No, that's going too far. Compared to what? What standard are you using here? Name me one single videogame that "explored cultural, religious and political tensions" in some truly meaningful way. There isn't one. PST is generally considered the "deepest", most mature videogame ever written and it's still just a superficial fairy tale compared to truly deep novels, movies or stage plays.
We have discussed this in some other thread. Videogames are still generally derpy and infantile, in the same way the first movies were. If you wanna explore the depths of philosophy you have to do it somewhere else. You wanna play videogames, especially the AAA ones? Then wizards, dragons and elves is all you're gonna get. The templars vs. mages subplot in DA2 is about as mature as it's gonna get in this industry. Put it another way - Bioware games are not bad because they're not "deep" enough.
PST was pretty well written. It was certainly not weaker than, say, your average Joss Whedon / Christopher Nolan, to use a few examples from screenwriting. But movies aren't primarily judged by their screenwriting, and the same goes for games. PST is an example I'd comfortably use to say that games already have deep writing. It's the rest of the game that I'm not comfortable using.

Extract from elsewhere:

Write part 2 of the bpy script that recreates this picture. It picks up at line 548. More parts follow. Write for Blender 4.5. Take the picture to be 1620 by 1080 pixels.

And no, there's no Tolstoy in video games, in the same way there's no Dickens in screenwriting. These are not literary mediums we're talking about. They're cinematic ones, at best, and in the case of video games, not even that.
visual and interactive media are better-suited to understated, implication-heavy storytelling. they don't have the space that a novel does. that said, there's absolutely no reason why the script of a game or a movie can't equal or exceed the script of a novel. it's just not where the development focus generally goes, because the audience the genre has cultivated in its short history isn't one that likes words. or thoughts.
you don't have to tackle "serious real life issues" to tell a compelling story. it's almost a cop-out, although it's so hard to do well that that's really not fair of me to say. what's really impressive is telling a story that makes people care that they -can't- relate to their own lives. a story that's about people, rather than about ideas. A Song of Ice and Fire might qualify as an example; it's really not making a statement about anything except for the nature of blame and consequence. ASoIaF is so great because when you ask "whose fault is this whole mess?" the chain is endlessly looping, and at every stage you can understand why the character did what he or she did, as shitty as his or her choices were. there's no reason you couldn't tell a story like that in a video game. it's just a question of budget, of perspective shifts, of text versus voice acting.